SMR: Who wins the 2099 World Series? What does baseball look like then?
GM: Let’s say the key word in the 2099 World Series is “world”. In the 2099 season, robots rebuild all 30 ballparks which had been torn down after baseball was banned following the 2065 World Series between the Yankees and the Cubs. The parks revert back to their old names. Welcome home Crosley Field, Forbes Field and Candlestick Park. Given that baseball history books were once burnt makes the job of recreating the original specs difficult. Baseball fans also have to learn how to be fans again. There hasn’t been a real season in 34 years. To avoid them getting too rowdy, they’re encouraged to root for all the teams to avoid sectionalism. It isn’t permitted to chant “Boston Sucks.” Plus booing is rude. Holographic historical kiosks are installed at the stadiums to explain the game’s past. The book by Co-Baseball Commissioners Ty Cobb and Mickey Mantle, Baseball, Your Game, helps. Oh yeah, and no one can still bunt. Some things don’t change.
SMR: What is in this for baseball fans?
GM: Dystopian baseball novels are rare because most sci-fi writers don’t think the game will make the cut into the future. Given baseball’s current problems and diminishing appeal, they might have a point. What the novels focus on is the heart and soul of baseball, the romanticism. A Mound Over Hell was called “’1984’ Meets ‘Shoeless Joe’” and A Fastball for Freedom has been hailed as a “dystopian ‘Field of Dreams’”. Baseball is unlike any other sport. Numbers like 511 and 56 have almost spiritual resonance. The game, stats and traditions span the generations and our American history. While the world of my novels is harsh, there is baseball as a sanctuary. When the main character Puppy Nedick enters the new Fenway Park, he says the outfield looks like “God’s front lawn.” If you love baseball, respect baseball, revere the history and have a heavy dose of sentimentality, you’ll appreciate these novels.
SMR: What messages do you hope readers get from ‘Fastball’?

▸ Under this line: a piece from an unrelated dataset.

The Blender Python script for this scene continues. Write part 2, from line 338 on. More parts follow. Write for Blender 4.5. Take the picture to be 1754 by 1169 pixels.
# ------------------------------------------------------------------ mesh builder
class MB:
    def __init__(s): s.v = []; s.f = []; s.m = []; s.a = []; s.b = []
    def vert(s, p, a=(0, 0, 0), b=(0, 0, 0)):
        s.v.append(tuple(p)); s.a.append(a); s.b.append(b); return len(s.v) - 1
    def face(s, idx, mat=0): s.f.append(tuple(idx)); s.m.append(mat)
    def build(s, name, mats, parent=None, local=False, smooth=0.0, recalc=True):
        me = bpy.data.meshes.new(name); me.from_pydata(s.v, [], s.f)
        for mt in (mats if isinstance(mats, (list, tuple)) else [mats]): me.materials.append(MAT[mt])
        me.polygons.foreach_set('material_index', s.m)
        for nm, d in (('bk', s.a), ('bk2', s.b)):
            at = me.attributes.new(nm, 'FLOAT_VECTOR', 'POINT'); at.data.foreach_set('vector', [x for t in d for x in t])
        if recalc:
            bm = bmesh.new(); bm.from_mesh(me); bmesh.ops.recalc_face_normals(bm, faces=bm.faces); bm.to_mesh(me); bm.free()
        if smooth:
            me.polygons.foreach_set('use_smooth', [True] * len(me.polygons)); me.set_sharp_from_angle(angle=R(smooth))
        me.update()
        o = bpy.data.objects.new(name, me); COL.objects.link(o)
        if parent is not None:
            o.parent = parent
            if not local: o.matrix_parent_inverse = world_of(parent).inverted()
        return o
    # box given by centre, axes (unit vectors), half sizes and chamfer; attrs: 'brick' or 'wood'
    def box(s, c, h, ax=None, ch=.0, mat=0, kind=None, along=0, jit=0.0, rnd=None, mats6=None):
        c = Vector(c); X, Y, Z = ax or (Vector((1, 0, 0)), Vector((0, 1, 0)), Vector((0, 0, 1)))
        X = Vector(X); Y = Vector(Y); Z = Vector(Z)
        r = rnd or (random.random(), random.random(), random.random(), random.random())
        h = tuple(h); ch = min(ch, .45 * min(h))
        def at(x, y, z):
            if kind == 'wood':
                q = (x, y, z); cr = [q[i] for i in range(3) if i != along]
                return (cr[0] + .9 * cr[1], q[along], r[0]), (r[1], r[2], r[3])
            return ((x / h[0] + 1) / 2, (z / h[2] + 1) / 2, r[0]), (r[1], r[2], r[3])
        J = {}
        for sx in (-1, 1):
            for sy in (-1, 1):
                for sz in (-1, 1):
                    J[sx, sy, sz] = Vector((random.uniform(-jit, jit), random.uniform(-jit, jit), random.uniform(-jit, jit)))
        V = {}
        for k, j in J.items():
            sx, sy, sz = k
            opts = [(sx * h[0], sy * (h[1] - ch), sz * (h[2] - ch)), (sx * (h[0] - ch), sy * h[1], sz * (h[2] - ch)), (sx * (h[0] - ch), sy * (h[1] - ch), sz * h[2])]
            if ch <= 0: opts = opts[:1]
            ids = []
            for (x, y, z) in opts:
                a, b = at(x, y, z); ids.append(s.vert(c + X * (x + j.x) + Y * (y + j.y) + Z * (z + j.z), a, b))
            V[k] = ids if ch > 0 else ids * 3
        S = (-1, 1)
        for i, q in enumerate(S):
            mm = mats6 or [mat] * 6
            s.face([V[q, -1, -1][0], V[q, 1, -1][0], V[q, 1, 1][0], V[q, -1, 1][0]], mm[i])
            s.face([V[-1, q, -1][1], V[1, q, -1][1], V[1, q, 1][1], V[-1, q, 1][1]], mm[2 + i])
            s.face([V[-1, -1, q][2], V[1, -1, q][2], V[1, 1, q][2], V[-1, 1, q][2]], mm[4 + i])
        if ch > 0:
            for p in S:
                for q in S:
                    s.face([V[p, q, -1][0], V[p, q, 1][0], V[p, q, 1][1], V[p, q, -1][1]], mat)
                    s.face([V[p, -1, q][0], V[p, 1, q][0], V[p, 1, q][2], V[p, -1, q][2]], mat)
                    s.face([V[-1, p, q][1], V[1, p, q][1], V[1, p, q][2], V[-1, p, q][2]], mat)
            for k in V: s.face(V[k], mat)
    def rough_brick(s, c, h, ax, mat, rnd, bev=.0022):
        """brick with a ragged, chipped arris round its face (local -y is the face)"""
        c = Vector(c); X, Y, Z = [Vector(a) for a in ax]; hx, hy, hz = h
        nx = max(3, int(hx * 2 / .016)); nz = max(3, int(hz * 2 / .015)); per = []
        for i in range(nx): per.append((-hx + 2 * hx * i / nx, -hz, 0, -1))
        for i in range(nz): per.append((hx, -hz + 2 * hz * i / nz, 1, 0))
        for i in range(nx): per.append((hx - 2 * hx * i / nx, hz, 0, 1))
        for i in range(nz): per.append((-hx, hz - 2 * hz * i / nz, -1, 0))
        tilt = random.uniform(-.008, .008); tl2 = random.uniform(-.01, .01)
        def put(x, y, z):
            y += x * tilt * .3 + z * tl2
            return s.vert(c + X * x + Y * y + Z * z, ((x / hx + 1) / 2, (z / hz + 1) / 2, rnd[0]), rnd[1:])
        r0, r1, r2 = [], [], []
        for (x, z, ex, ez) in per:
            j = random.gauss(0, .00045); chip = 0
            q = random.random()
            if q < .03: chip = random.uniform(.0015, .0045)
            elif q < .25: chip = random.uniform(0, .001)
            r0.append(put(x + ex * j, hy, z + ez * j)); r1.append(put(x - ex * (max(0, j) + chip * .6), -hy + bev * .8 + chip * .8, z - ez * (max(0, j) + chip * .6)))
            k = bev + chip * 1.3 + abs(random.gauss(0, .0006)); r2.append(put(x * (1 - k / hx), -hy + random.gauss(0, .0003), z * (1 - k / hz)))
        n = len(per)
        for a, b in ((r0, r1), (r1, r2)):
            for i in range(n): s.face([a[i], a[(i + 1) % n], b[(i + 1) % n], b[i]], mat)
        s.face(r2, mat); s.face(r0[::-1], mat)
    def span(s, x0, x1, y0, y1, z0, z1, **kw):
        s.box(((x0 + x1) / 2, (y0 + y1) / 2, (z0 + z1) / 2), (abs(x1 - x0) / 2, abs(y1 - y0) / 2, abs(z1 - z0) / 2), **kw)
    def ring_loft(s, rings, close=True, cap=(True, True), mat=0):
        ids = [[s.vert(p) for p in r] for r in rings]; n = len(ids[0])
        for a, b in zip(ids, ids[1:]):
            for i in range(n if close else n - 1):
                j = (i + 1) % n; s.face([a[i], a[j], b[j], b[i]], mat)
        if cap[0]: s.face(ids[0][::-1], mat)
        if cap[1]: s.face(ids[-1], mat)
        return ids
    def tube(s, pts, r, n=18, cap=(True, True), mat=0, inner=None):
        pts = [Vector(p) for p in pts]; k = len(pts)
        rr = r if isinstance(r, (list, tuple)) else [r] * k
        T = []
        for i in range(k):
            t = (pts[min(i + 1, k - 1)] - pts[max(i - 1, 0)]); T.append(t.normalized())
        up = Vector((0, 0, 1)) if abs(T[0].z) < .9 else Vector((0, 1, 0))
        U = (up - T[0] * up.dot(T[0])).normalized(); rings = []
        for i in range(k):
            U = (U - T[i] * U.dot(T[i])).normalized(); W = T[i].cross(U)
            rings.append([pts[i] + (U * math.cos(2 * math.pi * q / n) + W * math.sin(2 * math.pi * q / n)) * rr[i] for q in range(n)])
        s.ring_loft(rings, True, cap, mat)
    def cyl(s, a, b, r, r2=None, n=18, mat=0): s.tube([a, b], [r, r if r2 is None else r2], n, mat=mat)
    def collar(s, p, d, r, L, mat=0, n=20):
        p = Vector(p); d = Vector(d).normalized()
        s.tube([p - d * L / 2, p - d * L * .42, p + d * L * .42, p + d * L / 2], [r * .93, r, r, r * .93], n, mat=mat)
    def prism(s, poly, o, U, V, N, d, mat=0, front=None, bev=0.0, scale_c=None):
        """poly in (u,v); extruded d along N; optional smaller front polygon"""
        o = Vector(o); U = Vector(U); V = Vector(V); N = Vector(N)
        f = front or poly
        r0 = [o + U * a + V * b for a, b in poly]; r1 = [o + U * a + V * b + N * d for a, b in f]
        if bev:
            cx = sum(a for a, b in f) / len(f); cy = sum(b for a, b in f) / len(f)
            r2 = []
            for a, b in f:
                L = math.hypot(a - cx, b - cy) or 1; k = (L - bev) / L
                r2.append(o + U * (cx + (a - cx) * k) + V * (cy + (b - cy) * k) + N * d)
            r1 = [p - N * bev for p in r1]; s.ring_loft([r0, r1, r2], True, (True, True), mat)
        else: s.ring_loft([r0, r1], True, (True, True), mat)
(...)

GM: I love the magical connection between the reader and my imagination. There are writers who plant flags and say this is what I mean and this is how you should think and this is a villain and this is a hero. Not for me. My characters are complicated and flawed. I leave them and the story for the reader to make up their own minds and draw their own conclusions because I respect the reader’s intelligence. All I can wish is that even within a dark dystopian world there can be hope for those who believe in themselves and who have faith in others. And the power of love. Oh yeah, and a well-crafted fastball.
Gary Morgenstein’s novels and plays have been featured in national media from The New York Times, Entertainment Weekly, Parade Magazine, the New York Post, Sports Illustrated and Fox News Radio to NPR. His recently published sixth novel is A Fastball for Freedom (“Field of Dreams in a nightmare landscape of darkness”), the sequel to his critically-acclaimed dystopian baseball-science fiction A Mound Over Hell (“1984 Meets Shoeless Joe”). An accomplished playwright, his dramas A Black and White Cookie and A Tomato Can’t Grow in the Bronx are scheduled to premiere during the 2021-22 theater season.